[Instructions for the task] For each line below that includes the word "picture", make a copy.

[Raw data]
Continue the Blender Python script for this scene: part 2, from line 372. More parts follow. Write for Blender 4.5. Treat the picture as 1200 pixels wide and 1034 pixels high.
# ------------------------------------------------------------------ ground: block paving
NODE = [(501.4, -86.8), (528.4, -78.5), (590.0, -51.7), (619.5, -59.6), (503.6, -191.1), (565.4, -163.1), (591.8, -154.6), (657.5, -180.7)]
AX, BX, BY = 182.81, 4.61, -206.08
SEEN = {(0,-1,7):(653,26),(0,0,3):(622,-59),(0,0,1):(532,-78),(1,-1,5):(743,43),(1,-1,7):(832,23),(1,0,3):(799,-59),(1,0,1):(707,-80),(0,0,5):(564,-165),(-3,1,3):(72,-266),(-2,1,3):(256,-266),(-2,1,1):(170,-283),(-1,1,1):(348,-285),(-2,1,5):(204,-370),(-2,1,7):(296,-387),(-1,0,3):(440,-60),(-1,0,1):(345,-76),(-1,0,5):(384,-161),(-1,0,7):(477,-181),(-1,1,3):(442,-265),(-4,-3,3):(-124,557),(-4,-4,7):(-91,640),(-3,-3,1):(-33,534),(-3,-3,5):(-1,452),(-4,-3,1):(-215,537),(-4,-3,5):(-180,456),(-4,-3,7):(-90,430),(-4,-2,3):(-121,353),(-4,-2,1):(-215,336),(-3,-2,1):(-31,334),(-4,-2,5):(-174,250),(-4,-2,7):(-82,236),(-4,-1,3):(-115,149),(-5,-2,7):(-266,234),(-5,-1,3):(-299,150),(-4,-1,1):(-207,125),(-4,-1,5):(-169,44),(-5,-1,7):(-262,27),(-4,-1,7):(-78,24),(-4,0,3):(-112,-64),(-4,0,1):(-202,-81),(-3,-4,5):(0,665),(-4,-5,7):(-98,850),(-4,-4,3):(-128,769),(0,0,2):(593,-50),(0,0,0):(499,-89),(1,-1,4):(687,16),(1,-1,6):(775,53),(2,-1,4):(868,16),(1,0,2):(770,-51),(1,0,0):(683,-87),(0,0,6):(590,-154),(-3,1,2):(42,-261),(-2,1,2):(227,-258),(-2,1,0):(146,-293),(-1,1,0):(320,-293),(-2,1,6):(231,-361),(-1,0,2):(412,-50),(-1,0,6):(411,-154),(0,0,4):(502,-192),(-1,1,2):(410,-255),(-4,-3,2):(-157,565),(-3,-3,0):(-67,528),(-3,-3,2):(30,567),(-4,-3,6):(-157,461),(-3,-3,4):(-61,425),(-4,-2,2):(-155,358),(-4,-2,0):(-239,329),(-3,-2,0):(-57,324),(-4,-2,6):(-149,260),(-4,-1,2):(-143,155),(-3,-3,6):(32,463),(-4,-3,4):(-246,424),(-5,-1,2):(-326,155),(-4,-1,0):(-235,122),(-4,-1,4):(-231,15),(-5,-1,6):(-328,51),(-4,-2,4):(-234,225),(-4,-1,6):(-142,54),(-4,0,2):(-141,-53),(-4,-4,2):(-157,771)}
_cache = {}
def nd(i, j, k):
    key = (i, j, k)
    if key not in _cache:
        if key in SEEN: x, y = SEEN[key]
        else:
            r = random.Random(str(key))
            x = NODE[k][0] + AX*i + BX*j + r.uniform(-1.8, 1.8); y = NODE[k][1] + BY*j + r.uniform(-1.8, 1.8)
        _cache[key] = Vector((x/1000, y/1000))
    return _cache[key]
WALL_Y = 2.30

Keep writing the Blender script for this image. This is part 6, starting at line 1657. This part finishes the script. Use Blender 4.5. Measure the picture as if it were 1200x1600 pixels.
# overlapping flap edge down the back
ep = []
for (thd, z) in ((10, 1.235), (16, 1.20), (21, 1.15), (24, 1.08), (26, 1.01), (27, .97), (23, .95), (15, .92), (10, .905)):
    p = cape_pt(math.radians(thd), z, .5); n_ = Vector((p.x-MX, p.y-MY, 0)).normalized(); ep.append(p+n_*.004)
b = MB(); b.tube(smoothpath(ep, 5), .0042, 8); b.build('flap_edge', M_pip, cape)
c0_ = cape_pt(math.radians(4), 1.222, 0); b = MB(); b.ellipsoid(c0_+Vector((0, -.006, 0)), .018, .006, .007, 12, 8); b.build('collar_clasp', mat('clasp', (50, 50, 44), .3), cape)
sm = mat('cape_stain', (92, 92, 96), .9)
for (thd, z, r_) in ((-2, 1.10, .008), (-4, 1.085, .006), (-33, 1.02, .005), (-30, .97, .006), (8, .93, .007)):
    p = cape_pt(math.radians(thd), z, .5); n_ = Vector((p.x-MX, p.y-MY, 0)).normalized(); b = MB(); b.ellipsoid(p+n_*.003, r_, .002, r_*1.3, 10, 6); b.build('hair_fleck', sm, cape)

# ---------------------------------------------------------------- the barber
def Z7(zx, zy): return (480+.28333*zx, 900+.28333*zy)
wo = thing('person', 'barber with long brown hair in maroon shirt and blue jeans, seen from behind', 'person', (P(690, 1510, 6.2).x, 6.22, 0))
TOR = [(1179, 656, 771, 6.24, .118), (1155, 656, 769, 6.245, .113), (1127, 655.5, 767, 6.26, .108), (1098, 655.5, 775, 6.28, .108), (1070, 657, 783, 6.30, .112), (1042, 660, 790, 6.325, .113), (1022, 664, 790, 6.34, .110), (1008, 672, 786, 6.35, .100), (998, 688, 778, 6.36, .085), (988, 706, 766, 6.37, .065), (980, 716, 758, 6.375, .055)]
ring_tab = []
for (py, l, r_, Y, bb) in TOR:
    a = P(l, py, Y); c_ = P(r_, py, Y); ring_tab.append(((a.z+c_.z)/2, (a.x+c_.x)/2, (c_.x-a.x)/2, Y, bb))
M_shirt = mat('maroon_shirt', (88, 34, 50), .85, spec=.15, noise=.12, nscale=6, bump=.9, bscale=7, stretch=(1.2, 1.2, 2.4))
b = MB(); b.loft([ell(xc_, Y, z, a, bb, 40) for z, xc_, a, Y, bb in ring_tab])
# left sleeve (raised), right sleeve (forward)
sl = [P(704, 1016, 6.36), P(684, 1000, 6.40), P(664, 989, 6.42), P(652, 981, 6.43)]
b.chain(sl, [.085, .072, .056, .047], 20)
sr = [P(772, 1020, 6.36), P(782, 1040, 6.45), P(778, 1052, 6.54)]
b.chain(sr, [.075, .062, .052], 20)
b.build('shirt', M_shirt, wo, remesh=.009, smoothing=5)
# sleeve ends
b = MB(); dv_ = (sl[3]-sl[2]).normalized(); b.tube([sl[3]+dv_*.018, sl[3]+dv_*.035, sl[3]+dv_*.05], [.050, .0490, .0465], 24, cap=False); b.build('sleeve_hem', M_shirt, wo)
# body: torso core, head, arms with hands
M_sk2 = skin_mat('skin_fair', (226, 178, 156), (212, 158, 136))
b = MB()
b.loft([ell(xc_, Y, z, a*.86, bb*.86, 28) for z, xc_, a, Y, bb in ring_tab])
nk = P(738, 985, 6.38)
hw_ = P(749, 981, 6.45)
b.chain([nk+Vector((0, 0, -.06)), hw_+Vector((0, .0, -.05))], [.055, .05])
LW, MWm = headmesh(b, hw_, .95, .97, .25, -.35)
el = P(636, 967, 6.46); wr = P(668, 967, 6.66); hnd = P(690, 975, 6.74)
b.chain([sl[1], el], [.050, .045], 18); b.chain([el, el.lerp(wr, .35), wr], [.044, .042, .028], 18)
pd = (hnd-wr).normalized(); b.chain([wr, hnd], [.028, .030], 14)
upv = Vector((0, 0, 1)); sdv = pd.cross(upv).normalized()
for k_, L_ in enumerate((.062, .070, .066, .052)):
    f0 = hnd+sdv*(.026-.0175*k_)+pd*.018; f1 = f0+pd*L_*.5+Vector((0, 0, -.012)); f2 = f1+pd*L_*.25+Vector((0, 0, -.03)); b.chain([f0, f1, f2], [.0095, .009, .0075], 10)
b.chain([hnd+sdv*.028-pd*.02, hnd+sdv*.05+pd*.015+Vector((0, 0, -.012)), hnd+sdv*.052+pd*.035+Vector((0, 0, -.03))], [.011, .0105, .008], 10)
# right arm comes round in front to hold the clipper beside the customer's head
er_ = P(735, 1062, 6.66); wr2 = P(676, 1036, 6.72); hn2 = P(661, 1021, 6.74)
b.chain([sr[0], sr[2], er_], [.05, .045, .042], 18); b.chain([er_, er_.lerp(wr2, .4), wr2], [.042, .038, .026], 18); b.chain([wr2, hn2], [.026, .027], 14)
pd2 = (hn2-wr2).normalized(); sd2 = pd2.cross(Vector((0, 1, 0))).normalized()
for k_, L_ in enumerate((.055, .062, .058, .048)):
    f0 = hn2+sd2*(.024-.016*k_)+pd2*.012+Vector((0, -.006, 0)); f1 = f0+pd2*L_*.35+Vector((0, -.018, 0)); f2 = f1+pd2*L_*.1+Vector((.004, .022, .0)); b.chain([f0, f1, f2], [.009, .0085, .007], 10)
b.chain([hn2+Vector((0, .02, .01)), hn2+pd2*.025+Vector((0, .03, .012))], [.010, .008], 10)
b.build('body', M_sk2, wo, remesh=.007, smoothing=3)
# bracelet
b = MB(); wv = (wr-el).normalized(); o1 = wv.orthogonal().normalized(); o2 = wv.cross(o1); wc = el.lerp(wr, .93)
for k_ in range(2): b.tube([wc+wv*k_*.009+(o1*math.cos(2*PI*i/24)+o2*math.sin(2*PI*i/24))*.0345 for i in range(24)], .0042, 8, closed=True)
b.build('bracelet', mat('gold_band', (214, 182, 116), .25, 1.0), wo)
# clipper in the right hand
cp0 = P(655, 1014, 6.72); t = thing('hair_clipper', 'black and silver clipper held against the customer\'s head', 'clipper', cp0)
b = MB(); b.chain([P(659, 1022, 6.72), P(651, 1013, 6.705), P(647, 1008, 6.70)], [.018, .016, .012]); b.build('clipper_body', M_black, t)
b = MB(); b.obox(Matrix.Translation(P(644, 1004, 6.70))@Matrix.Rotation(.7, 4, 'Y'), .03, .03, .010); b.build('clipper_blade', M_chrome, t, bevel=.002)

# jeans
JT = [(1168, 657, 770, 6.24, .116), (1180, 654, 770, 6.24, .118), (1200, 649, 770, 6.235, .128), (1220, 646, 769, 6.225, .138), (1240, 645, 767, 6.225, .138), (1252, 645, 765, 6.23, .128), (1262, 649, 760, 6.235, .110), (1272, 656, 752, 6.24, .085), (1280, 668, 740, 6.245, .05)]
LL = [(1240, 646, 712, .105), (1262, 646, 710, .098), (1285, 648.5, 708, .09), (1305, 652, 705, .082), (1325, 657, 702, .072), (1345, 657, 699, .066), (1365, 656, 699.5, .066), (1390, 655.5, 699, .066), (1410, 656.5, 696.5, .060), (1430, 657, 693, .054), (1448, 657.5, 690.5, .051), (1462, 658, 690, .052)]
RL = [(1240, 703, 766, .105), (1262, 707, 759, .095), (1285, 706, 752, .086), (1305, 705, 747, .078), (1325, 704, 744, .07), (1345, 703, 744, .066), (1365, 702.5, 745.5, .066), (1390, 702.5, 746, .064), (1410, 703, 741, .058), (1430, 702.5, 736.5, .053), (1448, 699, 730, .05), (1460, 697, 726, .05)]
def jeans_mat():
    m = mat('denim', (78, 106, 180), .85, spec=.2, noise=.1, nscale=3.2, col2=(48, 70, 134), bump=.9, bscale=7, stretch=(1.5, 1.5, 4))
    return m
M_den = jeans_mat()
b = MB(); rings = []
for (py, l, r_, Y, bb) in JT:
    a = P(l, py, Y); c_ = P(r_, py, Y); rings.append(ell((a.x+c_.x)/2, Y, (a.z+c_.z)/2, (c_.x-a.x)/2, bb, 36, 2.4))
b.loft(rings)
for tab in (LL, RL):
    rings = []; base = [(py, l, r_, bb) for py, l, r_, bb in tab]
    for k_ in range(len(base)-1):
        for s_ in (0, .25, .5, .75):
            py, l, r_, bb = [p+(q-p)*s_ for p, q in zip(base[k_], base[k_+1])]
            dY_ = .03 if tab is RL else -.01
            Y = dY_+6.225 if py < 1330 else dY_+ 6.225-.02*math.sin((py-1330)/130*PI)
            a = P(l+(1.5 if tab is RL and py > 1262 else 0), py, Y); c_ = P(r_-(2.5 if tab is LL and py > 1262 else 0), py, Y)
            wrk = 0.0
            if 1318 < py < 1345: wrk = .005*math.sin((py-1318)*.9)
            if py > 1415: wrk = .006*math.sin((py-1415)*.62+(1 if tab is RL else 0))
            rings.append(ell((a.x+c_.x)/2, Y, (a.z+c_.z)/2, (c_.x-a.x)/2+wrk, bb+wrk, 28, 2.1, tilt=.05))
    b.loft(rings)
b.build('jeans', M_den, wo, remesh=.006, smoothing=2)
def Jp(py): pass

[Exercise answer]
Continue the Blender Python script for this scene: part 2, from line 372. More parts follow. Write for Blender 4.5. Treat the picture as 1200 pixels wide and 1034 pixels high.
Keep writing the Blender script for this image. This is part 6, starting at line 1657. This part finishes the script. Use Blender 4.5. Measure the picture as if it were 1200x1600 pixels.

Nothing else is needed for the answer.